Cade Cunningham paused while considering if last year’s finish has had any impact on the team’s rough start. Cunningham wasn’t around for it, as he was rehabbing a shin stress fracture that cost him all but 12 games of his second season. His return was supposed to signal a new era for the Pistons, ready to turn the page on the bleakest stage of the ongoing rebuild.

So far, the season has picked up where last season left off. It’s been a test for both patience and endurance. Since Feb. 10, the Pistons have four wins and 35 losses.

“It’s possible for habits to come from that, for sure,” Cunningham said. “You can’t allow yourself to play the victim, I think that’s the main thing. Can’t go out there and just try to see what teams are going to try to do to us. We have to bring our own fight to the game. It’s been games where we’ve done that. Tonight we didn’t do that. Tomorrow we gotta come out with the fight and some fire in us, and be pissed off about how the season’s went, and try to take home court. That’s the main thing. The fight level, we’ve gotta do that.”
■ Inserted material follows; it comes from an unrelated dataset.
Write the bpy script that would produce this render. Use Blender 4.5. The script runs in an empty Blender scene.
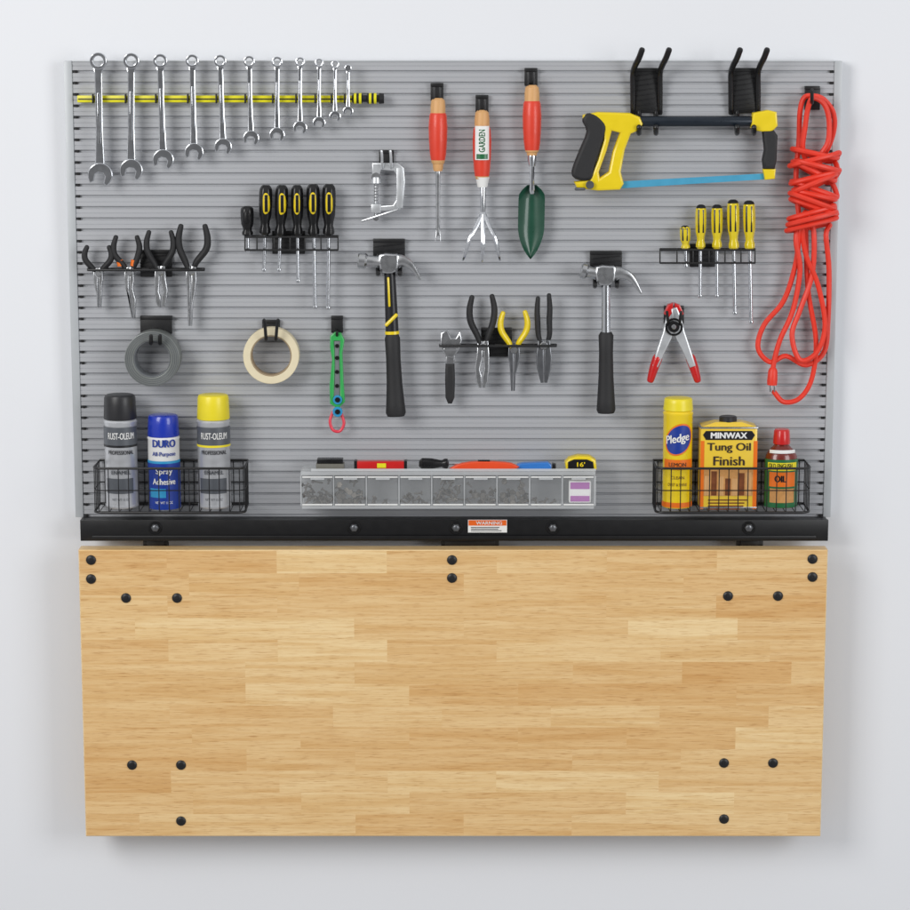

The Pistons were without six players on Sunday, and have been without several core players — Bojan Bogdanovic, Monte Morris and Isaiah Livers — since training camp. Joe Harris has missed two weeks, and Jalen Duren has missed a week with ankle soreness. Killian Hayes joined the injury report for the first time this season Sunday, with a left shoulder sprain.

They’ve been reluctant to point to injuries as a factor in their slide. But their depleted depth has made the margin for error that much smaller. The Pistons have been undone by turnovers and excessive fouling — correctable mistakes. But they also dealt with shooting slumps during their two-game road swing against the Raptors and Cleveland Cavaliers, putting even more pressure on them to play flawless basketball.

But it wasn’t just the mistakes on Sunday — it was their lack of competitiveness.

“I think it does get to you when you lose a lot of games, especially as many as we’ve lost in a row,” Williams said. “Yeah for sure, it gets to you. But at the end of the day, what else are you going to do? This is not a rescue business. This is a man’s business, and you have to play and gain like a man and you gotta compete like NBA players do. We will get out of it. I have no doubt, because we have a connected group. We just have to handle adversity a lot better than we did tonight. “

Cunningham didn’t wait for the question to finish when asked after the game if it’s concerning that Williams had to question the team’s compete level during a double-digit losing streak. They’ll have an opportunity to break the streak on Monday, at home against the defending champion Denver Nuggets.

Then, they’ll have several days to regroup and reflect — and maybe even find reasons to give thanks — before returning to work on Friday on the road against the Indiana Pacers.

“Unacceptable,” Cunningham interjected. “We’re the youngest team in the league where we’re scrapping and clawing for everything right now. That should be the last thing that needs to be asked of us and talked about, how hard we compete. That should be a given. When we wake up in the morning it should be like, we’ve gotta get to the court. He shouldn’t have to ask that. That’s something that me and (Isaiah Stewart) are also trying to stay vocal about, and everybody gotta come with it.

“We’ve gotta be realistic about the situation. It’s hard to just be like, ‘we’re good,’ because we’re bad. We’ve gotta address that. We’ve gotta know what we’re not good at, and address it not only with our words in the locker room but on the court and huddles, and things like that. That’s the main thing.”